Sorry for the typos. I see how to use the MVT now. Not sure if I should post this is a new thread, but I'm now trying to use this result to prove that integral of f(x)=x^2 on [a,b] both exists and equals [itex]\frac{b^3-a^3}{3}[/itex].
I know that for a quadratic, the point that satisfies the MVT is the midpoint of the interval, [itex]\hat{c_i} = \frac{x_j + x_{j-1}}{2}[/itex]. So to generalize for any point c in any partition we know that any point in [itex][x_{j-1}, x_j ][/itex] is at most [itex]\frac{||P||}{2}[/itex] units away from [itex]\hat{c_i}[/itex], where ||P|| is the norm of the partition. Call the actual distance from the midpoint [itex]\partial_j[/itex].

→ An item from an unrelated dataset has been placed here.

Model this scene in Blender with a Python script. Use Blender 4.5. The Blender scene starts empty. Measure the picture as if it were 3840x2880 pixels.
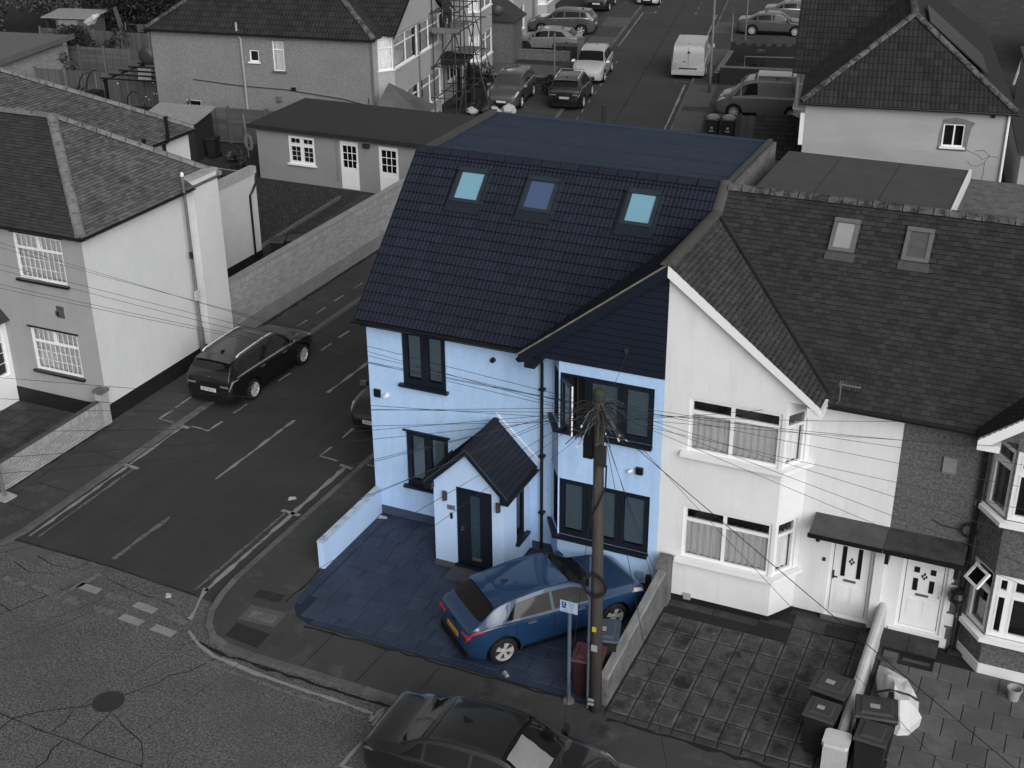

So I want to show that [itex]\left| \sum_{j=1}^{n} \left(\frac{x_j + x_{j-1}}{2} + \partial_j\right)^3 (x_j - x_{j-1}) - \frac{b^3-a^3}{3} \right| < \epsilon[/itex] when [itex]||P||< \delta[/itex]. I was hoping to bound the d's by ||P||/2 and use that to find a delta, but this sum turns out very messy and the terms don't cancel nicely like I'd hoped. Is this the right approach?